Records contained in a dataset:
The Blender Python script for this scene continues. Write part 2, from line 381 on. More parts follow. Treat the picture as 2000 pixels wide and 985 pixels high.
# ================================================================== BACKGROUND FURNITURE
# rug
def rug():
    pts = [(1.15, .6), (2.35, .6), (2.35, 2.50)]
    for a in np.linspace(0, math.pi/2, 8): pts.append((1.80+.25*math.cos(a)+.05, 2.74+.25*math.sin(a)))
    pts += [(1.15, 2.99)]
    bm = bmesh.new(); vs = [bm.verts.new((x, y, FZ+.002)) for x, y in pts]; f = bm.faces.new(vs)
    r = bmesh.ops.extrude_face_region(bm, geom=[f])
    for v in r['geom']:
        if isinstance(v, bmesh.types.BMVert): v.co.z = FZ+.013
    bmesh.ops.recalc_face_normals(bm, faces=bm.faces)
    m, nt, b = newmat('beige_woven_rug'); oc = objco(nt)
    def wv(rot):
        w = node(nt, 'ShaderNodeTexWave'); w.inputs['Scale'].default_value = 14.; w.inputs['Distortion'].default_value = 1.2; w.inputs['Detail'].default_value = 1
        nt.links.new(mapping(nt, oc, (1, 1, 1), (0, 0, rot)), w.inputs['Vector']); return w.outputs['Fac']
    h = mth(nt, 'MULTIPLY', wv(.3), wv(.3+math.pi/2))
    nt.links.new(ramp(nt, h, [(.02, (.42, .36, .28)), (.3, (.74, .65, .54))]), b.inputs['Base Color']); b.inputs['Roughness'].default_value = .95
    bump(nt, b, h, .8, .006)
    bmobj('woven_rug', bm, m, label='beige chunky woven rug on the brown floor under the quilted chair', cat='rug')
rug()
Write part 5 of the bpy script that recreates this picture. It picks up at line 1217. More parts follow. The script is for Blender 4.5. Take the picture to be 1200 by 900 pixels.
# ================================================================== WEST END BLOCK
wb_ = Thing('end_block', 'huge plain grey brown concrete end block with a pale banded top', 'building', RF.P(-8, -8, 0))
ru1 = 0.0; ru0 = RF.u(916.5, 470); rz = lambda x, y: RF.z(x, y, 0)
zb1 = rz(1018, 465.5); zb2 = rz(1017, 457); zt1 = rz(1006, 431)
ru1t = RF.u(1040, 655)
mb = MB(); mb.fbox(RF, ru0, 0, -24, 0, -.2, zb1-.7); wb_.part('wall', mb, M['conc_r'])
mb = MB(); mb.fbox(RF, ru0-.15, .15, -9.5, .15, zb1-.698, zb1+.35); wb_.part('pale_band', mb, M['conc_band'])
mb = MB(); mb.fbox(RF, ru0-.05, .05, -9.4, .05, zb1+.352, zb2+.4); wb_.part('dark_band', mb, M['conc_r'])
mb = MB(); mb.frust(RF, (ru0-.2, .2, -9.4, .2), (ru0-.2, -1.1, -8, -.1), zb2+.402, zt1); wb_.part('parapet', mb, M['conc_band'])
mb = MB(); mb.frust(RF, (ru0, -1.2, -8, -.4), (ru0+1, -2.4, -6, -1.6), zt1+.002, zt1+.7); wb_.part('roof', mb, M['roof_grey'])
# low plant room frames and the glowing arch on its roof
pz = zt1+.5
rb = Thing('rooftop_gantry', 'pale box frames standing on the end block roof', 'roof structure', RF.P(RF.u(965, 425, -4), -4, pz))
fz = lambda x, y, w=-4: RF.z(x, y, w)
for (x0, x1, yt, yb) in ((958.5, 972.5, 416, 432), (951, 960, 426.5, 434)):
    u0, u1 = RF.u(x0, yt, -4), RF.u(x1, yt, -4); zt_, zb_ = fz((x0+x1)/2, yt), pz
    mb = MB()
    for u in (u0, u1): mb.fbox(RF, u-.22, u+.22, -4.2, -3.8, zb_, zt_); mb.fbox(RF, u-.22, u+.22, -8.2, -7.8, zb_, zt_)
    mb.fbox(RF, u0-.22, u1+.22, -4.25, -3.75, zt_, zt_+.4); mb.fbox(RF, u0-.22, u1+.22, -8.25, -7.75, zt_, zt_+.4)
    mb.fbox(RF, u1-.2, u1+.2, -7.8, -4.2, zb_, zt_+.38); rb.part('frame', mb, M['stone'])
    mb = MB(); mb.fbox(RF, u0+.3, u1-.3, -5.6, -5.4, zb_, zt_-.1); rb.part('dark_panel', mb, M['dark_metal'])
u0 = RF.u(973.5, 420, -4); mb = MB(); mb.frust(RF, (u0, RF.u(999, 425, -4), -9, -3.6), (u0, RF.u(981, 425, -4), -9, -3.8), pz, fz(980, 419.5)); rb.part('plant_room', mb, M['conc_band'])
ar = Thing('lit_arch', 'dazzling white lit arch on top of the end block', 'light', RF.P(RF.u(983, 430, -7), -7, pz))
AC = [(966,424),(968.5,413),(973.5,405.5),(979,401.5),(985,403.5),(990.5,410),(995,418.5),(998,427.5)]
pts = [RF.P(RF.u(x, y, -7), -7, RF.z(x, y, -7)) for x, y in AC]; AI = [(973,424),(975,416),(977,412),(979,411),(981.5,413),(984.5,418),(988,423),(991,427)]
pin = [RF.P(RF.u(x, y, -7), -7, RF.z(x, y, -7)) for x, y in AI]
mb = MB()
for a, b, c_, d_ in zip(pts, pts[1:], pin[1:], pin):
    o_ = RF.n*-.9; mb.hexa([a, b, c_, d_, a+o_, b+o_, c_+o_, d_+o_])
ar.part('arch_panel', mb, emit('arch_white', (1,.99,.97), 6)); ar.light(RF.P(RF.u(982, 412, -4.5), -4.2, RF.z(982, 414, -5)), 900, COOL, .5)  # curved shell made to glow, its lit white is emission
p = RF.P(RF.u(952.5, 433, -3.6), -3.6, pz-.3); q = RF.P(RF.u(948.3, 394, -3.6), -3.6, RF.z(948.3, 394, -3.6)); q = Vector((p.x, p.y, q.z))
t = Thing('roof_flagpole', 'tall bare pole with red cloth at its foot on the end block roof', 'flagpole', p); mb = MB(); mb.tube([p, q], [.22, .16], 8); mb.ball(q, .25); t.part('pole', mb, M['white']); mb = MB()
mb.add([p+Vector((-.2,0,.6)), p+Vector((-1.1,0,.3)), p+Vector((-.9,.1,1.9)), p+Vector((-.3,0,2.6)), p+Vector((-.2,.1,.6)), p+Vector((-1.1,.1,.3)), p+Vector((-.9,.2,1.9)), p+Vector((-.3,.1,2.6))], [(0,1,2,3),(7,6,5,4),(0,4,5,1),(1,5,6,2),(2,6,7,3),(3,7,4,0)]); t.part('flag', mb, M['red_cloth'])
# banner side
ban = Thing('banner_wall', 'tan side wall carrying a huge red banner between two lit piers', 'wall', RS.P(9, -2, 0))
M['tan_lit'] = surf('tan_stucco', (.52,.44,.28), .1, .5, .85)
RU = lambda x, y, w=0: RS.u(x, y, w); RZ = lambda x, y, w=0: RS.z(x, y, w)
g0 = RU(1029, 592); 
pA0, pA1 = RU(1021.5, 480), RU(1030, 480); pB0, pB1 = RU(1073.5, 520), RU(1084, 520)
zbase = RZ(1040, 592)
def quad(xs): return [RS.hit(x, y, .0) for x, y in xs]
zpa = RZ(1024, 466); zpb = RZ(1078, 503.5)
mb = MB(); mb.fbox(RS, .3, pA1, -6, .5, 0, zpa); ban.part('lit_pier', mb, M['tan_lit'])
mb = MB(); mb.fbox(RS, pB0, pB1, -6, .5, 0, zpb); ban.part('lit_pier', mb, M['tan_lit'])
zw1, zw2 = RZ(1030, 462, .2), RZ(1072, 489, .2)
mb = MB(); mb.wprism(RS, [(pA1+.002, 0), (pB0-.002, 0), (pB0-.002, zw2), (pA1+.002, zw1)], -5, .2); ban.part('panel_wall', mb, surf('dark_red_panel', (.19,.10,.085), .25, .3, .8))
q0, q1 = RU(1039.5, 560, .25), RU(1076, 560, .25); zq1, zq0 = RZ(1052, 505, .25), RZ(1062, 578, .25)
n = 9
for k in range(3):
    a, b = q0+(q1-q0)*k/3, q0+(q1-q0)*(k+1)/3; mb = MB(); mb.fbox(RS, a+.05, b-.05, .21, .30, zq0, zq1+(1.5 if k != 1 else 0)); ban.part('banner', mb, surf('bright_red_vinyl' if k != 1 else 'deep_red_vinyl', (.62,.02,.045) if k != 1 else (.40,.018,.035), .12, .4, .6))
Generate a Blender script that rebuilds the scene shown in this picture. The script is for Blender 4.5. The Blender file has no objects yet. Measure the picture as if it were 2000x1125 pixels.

▶ **Task brief**: In the entries above, find every line holding the word "that" and copy it out.

▶ **Solution**:
Write part 5 of the bpy script that recreates this picture. It picks up at line 1217. More parts follow. The script is for Blender 4.5. Take the picture to be 1200 by 900 pixels.
Generate a Blender script that rebuilds the scene shown in this picture. The script is for Blender 4.5. The Blender file has no objects yet. Measure the picture as if it were 2000x1125 pixels.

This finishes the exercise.